Все историки согласны в том, что худшим поступком и главной ошибкой в карьере Людовика была отмена Нантского эдикта 1685 года, декрета о веротерпимости, изданного его дедом, и возобновление гонений на гугенотов. Но абсолютным безумием назвать это нельзя по одной причине — в то время решение короля не вызвало ни осуждения, ни порицаний, его встретили с огромным энтузиазмом и прославляли как одно из самых похвальных деяний тридцать лет спустя, на похоронах Людовика. Однако этот факт подчеркивает еще одно условие правильной политики — она должна быть продуктом деятельности группы людей, а не одного человека. Признание королевского поступка безумием не заставило себя долго ждать. В том же десятилетии Вольтер назвал его «одним из величайших бедствий Франции», с «противоречащими намеченной цели» последствиями.

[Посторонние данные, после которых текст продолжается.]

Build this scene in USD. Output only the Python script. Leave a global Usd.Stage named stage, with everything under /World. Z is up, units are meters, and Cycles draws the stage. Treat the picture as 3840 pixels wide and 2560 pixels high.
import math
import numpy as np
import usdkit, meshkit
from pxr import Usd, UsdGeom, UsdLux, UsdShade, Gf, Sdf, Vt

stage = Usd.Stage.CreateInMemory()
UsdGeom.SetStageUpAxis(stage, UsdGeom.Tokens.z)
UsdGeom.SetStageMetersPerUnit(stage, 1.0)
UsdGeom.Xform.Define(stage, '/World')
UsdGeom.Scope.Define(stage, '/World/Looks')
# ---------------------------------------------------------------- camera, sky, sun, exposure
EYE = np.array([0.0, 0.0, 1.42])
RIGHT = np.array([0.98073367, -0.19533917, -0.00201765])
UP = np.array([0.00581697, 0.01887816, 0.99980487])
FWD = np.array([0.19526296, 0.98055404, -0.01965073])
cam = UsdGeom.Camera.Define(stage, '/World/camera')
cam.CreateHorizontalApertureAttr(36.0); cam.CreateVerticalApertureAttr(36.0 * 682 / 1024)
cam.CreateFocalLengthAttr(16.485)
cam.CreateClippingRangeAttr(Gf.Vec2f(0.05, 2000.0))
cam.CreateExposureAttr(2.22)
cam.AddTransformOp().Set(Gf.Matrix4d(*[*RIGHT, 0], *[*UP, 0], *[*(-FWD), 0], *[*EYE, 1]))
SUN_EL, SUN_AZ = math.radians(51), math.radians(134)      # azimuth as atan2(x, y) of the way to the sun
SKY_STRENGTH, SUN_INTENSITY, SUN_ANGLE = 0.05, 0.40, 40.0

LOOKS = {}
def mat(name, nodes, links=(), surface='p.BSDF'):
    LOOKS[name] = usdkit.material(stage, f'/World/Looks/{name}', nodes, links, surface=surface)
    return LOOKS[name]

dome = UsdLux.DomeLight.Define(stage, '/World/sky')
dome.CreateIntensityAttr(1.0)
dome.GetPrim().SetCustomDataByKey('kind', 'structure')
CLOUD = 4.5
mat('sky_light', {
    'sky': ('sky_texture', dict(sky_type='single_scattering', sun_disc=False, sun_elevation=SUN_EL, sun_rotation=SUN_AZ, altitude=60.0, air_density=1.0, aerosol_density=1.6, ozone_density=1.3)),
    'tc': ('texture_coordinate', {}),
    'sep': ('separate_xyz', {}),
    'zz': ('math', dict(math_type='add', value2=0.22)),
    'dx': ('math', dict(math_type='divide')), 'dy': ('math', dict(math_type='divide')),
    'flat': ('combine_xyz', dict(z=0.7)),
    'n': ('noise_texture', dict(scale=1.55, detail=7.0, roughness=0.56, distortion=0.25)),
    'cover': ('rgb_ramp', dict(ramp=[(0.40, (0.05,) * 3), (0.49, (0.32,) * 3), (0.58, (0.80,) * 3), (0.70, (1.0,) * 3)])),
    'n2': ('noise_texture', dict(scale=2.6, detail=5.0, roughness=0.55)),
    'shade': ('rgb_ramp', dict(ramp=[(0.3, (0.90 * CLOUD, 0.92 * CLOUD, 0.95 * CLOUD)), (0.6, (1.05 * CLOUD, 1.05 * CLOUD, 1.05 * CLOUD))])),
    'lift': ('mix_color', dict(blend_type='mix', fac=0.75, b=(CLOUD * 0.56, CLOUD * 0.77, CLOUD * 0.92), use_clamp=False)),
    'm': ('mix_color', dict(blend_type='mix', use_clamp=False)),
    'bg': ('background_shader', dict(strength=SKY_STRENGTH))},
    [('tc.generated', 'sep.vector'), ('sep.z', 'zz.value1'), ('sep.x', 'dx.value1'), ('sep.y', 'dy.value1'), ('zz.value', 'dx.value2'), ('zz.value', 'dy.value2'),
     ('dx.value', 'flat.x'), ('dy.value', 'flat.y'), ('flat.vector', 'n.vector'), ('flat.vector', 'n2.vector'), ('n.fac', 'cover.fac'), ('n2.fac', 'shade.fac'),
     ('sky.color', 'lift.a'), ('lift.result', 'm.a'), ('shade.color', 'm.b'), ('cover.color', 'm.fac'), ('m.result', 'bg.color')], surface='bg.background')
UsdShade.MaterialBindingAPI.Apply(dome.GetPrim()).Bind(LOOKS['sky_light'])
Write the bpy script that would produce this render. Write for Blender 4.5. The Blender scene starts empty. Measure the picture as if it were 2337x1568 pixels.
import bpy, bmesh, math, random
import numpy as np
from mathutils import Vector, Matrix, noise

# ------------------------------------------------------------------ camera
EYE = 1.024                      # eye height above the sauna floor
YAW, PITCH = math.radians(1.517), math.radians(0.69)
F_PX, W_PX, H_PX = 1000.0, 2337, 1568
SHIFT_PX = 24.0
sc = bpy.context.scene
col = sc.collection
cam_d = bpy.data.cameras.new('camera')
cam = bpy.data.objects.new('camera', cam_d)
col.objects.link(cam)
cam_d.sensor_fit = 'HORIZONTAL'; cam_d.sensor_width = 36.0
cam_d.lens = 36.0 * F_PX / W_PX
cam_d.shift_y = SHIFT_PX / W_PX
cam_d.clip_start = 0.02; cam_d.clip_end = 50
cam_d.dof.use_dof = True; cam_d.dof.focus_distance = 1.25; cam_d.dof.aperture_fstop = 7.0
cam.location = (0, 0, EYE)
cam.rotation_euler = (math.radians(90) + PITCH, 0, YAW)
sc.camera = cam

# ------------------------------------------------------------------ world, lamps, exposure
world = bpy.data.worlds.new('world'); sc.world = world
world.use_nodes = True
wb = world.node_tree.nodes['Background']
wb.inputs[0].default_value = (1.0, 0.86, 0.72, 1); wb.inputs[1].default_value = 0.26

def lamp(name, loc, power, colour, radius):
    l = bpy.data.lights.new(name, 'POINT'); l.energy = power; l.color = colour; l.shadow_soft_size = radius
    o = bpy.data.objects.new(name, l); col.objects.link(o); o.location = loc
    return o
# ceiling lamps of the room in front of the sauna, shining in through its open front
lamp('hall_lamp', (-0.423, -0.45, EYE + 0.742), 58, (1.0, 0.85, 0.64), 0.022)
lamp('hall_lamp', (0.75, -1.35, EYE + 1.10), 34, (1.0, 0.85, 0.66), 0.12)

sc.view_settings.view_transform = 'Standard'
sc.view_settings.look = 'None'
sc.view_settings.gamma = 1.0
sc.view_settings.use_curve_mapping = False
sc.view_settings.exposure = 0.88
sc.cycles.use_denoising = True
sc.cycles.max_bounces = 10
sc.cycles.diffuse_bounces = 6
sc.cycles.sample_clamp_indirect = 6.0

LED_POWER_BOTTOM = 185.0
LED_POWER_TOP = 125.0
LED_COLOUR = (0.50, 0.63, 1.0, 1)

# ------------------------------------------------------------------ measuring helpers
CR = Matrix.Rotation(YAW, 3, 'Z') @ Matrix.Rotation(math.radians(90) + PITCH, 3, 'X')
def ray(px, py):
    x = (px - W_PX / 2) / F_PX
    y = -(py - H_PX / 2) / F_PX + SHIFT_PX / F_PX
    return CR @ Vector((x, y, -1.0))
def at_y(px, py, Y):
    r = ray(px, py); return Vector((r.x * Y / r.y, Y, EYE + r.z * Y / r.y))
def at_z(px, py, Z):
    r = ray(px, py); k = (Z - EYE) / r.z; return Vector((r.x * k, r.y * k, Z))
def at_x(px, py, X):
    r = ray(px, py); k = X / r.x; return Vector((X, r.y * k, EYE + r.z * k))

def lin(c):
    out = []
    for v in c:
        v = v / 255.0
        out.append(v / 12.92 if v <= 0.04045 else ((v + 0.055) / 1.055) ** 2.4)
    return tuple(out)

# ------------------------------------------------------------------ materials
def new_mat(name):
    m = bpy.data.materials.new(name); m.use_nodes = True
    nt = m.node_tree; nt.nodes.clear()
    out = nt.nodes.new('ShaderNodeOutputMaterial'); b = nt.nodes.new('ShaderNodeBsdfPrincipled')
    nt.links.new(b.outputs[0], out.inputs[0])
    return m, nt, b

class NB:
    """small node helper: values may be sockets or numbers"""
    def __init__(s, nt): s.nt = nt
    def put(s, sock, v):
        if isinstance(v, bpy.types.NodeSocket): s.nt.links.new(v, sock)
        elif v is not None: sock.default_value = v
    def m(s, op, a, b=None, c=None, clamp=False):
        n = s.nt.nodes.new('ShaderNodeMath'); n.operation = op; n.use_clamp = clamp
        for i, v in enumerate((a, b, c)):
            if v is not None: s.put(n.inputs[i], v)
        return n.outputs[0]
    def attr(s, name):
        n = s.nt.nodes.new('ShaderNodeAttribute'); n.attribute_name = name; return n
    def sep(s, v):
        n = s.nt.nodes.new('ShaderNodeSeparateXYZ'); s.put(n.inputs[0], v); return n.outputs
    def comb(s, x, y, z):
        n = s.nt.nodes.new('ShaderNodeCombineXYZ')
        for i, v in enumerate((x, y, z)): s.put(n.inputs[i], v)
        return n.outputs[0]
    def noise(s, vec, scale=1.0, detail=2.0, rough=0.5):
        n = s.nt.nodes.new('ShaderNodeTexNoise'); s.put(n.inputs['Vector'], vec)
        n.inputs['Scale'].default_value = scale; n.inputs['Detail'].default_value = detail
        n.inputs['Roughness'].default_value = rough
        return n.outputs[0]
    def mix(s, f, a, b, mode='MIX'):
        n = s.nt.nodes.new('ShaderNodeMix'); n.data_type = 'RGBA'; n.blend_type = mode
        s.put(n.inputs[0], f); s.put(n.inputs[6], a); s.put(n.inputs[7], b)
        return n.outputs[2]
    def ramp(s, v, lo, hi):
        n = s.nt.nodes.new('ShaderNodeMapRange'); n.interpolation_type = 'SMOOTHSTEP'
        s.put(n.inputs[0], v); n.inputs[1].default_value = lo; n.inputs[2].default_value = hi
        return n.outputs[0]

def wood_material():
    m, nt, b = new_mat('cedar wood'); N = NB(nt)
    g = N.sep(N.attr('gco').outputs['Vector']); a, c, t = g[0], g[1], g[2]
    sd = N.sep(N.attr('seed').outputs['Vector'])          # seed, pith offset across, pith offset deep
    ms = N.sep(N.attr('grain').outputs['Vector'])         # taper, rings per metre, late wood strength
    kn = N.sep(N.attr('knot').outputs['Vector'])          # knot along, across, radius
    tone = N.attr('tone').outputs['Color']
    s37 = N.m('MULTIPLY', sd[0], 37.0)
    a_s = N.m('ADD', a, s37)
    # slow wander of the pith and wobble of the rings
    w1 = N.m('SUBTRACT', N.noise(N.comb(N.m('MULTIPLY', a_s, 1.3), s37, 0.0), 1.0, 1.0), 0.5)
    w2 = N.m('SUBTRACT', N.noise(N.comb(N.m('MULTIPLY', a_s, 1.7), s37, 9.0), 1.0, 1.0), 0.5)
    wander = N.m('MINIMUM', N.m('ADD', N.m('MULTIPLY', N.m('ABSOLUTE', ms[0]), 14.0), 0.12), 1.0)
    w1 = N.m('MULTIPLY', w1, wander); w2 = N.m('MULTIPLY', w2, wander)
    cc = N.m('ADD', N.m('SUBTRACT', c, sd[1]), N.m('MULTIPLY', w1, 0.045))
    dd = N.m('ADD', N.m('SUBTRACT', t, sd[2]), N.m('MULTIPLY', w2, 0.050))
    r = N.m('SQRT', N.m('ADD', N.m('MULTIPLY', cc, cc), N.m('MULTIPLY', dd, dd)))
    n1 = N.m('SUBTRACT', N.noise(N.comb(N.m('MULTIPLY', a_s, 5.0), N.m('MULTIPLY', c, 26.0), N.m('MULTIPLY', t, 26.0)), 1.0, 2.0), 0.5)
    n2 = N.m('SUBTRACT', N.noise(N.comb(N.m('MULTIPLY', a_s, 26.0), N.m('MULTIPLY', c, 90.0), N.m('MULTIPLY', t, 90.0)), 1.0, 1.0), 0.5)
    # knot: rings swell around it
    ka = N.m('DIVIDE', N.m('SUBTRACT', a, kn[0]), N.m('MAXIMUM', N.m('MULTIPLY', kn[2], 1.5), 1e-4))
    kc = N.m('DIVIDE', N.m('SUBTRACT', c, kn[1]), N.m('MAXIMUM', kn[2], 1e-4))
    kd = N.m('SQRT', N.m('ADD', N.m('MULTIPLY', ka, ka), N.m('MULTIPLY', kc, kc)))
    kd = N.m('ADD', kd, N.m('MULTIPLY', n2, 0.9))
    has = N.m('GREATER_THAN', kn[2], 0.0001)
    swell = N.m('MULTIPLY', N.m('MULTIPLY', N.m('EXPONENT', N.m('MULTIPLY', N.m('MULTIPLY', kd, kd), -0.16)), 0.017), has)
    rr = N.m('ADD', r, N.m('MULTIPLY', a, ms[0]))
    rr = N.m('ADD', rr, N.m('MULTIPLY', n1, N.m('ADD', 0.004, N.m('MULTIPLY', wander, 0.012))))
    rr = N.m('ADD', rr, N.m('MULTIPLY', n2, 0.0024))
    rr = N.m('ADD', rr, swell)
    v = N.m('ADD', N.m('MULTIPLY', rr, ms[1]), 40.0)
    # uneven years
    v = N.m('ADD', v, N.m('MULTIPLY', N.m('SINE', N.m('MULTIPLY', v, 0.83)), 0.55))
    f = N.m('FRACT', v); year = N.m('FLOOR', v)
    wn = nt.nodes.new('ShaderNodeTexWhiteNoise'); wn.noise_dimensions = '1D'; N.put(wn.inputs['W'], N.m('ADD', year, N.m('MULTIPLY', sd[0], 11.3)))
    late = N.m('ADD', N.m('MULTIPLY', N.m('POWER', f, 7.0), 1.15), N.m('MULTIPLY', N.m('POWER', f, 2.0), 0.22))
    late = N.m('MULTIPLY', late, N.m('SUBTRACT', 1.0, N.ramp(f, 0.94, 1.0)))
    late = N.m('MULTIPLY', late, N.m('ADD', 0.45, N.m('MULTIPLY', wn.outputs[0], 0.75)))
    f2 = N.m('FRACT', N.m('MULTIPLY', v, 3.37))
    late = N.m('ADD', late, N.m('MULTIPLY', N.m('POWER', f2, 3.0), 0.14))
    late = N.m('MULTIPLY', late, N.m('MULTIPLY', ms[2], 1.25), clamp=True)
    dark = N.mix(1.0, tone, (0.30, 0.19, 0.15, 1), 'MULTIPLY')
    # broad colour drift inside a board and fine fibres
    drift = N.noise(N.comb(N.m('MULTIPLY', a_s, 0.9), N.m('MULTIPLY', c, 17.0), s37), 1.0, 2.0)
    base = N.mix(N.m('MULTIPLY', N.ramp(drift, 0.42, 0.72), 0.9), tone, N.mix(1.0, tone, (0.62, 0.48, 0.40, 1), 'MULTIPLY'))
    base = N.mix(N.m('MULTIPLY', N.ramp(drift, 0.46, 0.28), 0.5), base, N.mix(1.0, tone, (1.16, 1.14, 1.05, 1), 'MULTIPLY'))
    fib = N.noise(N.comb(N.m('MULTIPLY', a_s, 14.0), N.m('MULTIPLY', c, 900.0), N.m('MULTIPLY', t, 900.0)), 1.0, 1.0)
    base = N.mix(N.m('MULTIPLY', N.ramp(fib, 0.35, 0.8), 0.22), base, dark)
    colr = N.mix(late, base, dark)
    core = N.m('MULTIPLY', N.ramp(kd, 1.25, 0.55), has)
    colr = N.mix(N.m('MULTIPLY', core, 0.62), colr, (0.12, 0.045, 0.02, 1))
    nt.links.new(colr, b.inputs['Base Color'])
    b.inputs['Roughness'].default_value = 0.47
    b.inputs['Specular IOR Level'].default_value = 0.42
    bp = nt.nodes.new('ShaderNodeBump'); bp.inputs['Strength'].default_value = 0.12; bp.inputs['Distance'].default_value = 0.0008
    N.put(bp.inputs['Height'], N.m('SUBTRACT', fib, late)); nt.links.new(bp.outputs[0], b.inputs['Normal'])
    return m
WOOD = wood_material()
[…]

Как любое безумие, этот поступок был обусловлен отношениями, мнениями и политикой того времени; как бывает нередко, если не всегда, это была нахрапистая и нецелесообразная политика — ведь тех же результатов можно было добиться, ровным счетом ничего не делая, просто выжидая. Давнишний религиозный раскол и суровость доктрины кальвинистов уже начали забываться; гугеноты, которых насчитывалось менее двух миллионов, около одной десятой доли населения страны, были законопослушными и трудолюбивыми, даже слишком трудолюбивыми, с точки зрения католиков. Это и стало камнем преткновения. Гугеноты оставили себе всего один выходной — день отдохновения, — тогда как католики отмечали более сотни именин святых и церковных праздников, а потому в делах протестанты выступали продуктивнее и успешнее. Их лавки и мастерские преуспевали, и это явилось одной из причин, по которой католики им завидовали. Притязания католиков поддержали на самом высоком уровне, ведь религиозные расхождения считались государственной изменой, и отмена свободы вероисповедания — «этой смертельной свободы» — послужила бы и нации, и Богу.
Этот план нравился королю все больше по мере того, как его власть становилась все более автократичной после окончания регентства кардинала Мазарини. Чем сильнее делалась автократия, тем настойчивее существование секты диссидентов мнилось ему неприемлемым отрицанием королевской воли. «Один закон, один король, один Бог» — такова была государственная концепция, и за двадцать пять лет на троне политический «нюх» Людовика огрубел, а способность к терпимости атрофировалась. Короля поразила зараза «божественной миссии», зачастую губительная для правителей, и он убедил себя, что воля Всевышнего побуждает «стать Его орудием, чтобы вернуть на путь истинный всех подданных своих». Кроме того, имелись и политические мотивы. Учитывая симпатию к католикам Якова II, короля Англии, Людовик посчитал, что Европа снова возвращается к господству католичества и что он может помочь этому процессу активными нападками на протестантов. Более того, из-за ссор с папой римским по другим вопросам он решил выставить себя поборником традиций и подтвердить древний титул французских монархов — «наихристианнейший король».